Collected data:

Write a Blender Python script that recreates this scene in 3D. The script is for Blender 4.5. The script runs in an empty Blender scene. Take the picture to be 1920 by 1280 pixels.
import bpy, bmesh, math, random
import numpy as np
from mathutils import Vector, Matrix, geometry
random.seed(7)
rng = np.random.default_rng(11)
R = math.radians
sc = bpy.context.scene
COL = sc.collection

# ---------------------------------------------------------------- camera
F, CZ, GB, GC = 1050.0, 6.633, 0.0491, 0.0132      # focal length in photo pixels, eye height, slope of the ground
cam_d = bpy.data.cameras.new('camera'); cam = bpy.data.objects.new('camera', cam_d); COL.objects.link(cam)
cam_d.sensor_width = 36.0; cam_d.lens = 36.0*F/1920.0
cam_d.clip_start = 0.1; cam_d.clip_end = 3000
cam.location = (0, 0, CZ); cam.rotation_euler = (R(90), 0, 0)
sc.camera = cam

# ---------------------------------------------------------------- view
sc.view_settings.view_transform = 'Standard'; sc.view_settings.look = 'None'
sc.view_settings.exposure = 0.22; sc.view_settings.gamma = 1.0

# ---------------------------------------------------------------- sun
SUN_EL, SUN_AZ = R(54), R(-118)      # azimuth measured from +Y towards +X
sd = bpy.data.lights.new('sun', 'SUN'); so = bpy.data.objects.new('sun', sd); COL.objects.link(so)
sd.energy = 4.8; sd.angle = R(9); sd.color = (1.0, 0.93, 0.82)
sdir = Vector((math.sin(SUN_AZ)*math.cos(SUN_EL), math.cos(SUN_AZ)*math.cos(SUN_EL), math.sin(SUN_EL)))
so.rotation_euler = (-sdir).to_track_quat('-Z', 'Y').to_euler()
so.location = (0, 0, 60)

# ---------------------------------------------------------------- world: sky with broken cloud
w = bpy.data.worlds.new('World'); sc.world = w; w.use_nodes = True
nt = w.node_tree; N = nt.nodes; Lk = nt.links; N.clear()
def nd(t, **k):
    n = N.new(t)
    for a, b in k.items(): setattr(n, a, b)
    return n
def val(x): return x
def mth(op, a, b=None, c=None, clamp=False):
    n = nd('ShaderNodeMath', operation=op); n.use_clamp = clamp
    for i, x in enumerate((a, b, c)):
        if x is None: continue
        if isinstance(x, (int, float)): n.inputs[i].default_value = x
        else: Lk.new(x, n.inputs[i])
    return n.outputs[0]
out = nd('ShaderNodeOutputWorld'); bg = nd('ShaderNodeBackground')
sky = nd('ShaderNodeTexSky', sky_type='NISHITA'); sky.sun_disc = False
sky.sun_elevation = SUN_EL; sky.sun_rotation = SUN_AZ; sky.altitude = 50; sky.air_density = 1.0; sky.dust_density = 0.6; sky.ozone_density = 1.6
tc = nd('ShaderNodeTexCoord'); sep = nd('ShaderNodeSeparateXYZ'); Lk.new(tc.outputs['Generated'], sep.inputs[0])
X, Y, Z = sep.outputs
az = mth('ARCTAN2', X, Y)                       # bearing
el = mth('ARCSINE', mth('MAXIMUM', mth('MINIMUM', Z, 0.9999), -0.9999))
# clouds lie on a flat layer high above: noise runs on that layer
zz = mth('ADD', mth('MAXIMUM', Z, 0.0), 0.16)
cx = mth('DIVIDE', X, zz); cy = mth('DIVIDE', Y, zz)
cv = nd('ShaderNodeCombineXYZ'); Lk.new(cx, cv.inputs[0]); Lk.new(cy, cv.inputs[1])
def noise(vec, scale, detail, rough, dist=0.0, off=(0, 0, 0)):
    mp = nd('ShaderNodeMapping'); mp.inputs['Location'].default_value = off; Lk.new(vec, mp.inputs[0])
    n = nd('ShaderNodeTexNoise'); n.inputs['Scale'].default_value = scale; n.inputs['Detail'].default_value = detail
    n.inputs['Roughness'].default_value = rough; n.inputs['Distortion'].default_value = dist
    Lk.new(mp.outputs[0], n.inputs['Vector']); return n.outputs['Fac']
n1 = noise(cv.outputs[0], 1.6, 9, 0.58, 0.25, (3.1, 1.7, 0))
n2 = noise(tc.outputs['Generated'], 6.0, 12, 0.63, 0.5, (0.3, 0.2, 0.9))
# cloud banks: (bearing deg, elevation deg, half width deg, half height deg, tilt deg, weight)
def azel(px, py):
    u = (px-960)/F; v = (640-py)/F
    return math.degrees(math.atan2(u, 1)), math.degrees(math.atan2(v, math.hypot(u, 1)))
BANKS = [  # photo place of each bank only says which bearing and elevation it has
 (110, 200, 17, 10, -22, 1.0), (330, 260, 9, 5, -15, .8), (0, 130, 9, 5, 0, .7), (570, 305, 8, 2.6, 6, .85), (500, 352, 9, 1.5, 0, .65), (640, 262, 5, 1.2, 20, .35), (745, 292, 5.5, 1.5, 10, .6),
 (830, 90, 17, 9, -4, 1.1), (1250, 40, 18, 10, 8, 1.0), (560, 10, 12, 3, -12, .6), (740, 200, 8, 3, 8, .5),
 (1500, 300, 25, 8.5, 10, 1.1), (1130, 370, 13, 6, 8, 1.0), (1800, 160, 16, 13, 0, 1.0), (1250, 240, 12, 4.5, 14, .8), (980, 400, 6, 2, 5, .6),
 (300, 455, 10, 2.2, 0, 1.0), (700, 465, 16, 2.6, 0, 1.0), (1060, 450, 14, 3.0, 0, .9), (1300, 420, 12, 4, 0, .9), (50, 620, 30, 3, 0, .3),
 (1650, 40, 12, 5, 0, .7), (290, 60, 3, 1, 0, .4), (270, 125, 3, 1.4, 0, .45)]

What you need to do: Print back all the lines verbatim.

Task result:
Write a Blender Python script that recreates this scene in 3D. The script is for Blender 4.5. The script runs in an empty Blender scene. Take the picture to be 1920 by 1280 pixels.
import bpy, bmesh, math, random
import numpy as np
from mathutils import Vector, Matrix, geometry
random.seed(7)
rng = np.random.default_rng(11)
R = math.radians
sc = bpy.context.scene
COL = sc.collection

# ---------------------------------------------------------------- camera
F, CZ, GB, GC = 1050.0, 6.633, 0.0491, 0.0132      # focal length in photo pixels, eye height, slope of the ground
cam_d = bpy.data.cameras.new('camera'); cam = bpy.data.objects.new('camera', cam_d); COL.objects.link(cam)
cam_d.sensor_width = 36.0; cam_d.lens = 36.0*F/1920.0
cam_d.clip_start = 0.1; cam_d.clip_end = 3000
cam.location = (0, 0, CZ); cam.rotation_euler = (R(90), 0, 0)
sc.camera = cam

# ---------------------------------------------------------------- view
sc.view_settings.view_transform = 'Standard'; sc.view_settings.look = 'None'
sc.view_settings.exposure = 0.22; sc.view_settings.gamma = 1.0

# ---------------------------------------------------------------- sun
SUN_EL, SUN_AZ = R(54), R(-118)      # azimuth measured from +Y towards +X
sd = bpy.data.lights.new('sun', 'SUN'); so = bpy.data.objects.new('sun', sd); COL.objects.link(so)
sd.energy = 4.8; sd.angle = R(9); sd.color = (1.0, 0.93, 0.82)
sdir = Vector((math.sin(SUN_AZ)*math.cos(SUN_EL), math.cos(SUN_AZ)*math.cos(SUN_EL), math.sin(SUN_EL)))
so.rotation_euler = (-sdir).to_track_quat('-Z', 'Y').to_euler()
so.location = (0, 0, 60)

# ---------------------------------------------------------------- world: sky with broken cloud
w = bpy.data.worlds.new('World'); sc.world = w; w.use_nodes = True
nt = w.node_tree; N = nt.nodes; Lk = nt.links; N.clear()
def nd(t, **k):
    n = N.new(t)
    for a, b in k.items(): setattr(n, a, b)
    return n
def val(x): return x
def mth(op, a, b=None, c=None, clamp=False):
    n = nd('ShaderNodeMath', operation=op); n.use_clamp = clamp
    for i, x in enumerate((a, b, c)):
        if x is None: continue
        if isinstance(x, (int, float)): n.inputs[i].default_value = x
        else: Lk.new(x, n.inputs[i])
    return n.outputs[0]
out = nd('ShaderNodeOutputWorld'); bg = nd('ShaderNodeBackground')
sky = nd('ShaderNodeTexSky', sky_type='NISHITA'); sky.sun_disc = False
sky.sun_elevation = SUN_EL; sky.sun_rotation = SUN_AZ; sky.altitude = 50; sky.air_density = 1.0; sky.dust_density = 0.6; sky.ozone_density = 1.6
tc = nd('ShaderNodeTexCoord'); sep = nd('ShaderNodeSeparateXYZ'); Lk.new(tc.outputs['Generated'], sep.inputs[0])
X, Y, Z = sep.outputs
az = mth('ARCTAN2', X, Y)                       # bearing
el = mth('ARCSINE', mth('MAXIMUM', mth('MINIMUM', Z, 0.9999), -0.9999))
# clouds lie on a flat layer high above: noise runs on that layer
zz = mth('ADD', mth('MAXIMUM', Z, 0.0), 0.16)
cx = mth('DIVIDE', X, zz); cy = mth('DIVIDE', Y, zz)
cv = nd('ShaderNodeCombineXYZ'); Lk.new(cx, cv.inputs[0]); Lk.new(cy, cv.inputs[1])
def noise(vec, scale, detail, rough, dist=0.0, off=(0, 0, 0)):
    mp = nd('ShaderNodeMapping'); mp.inputs['Location'].default_value = off; Lk.new(vec, mp.inputs[0])
    n = nd('ShaderNodeTexNoise'); n.inputs['Scale'].default_value = scale; n.inputs['Detail'].default_value = detail
    n.inputs['Roughness'].default_value = rough; n.inputs['Distortion'].default_value = dist
    Lk.new(mp.outputs[0], n.inputs['Vector']); return n.outputs['Fac']
n1 = noise(cv.outputs[0], 1.6, 9, 0.58, 0.25, (3.1, 1.7, 0))
n2 = noise(tc.outputs['Generated'], 6.0, 12, 0.63, 0.5, (0.3, 0.2, 0.9))
# cloud banks: (bearing deg, elevation deg, half width deg, half height deg, tilt deg, weight)
def azel(px, py):
    u = (px-960)/F; v = (640-py)/F
    return math.degrees(math.atan2(u, 1)), math.degrees(math.atan2(v, math.hypot(u, 1)))
BANKS = [  # photo place of each bank only says which bearing and elevation it has
 (110, 200, 17, 10, -22, 1.0), (330, 260, 9, 5, -15, .8), (0, 130, 9, 5, 0, .7), (570, 305, 8, 2.6, 6, .85), (500, 352, 9, 1.5, 0, .65), (640, 262, 5, 1.2, 20, .35), (745, 292, 5.5, 1.5, 10, .6),
 (830, 90, 17, 9, -4, 1.1), (1250, 40, 18, 10, 8, 1.0), (560, 10, 12, 3, -12, .6), (740, 200, 8, 3, 8, .5),
 (1500, 300, 25, 8.5, 10, 1.1), (1130, 370, 13, 6, 8, 1.0), (1800, 160, 16, 13, 0, 1.0), (1250, 240, 12, 4.5, 14, .8), (980, 400, 6, 2, 5, .6),
 (300, 455, 10, 2.2, 0, 1.0), (700, 465, 16, 2.6, 0, 1.0), (1060, 450, 14, 3.0, 0, .9), (1300, 420, 12, 4, 0, .9), (50, 620, 30, 3, 0, .3),
 (1650, 40, 12, 5, 0, .7), (290, 60, 3, 1, 0, .4), (270, 125, 3, 1.4, 0, .45)]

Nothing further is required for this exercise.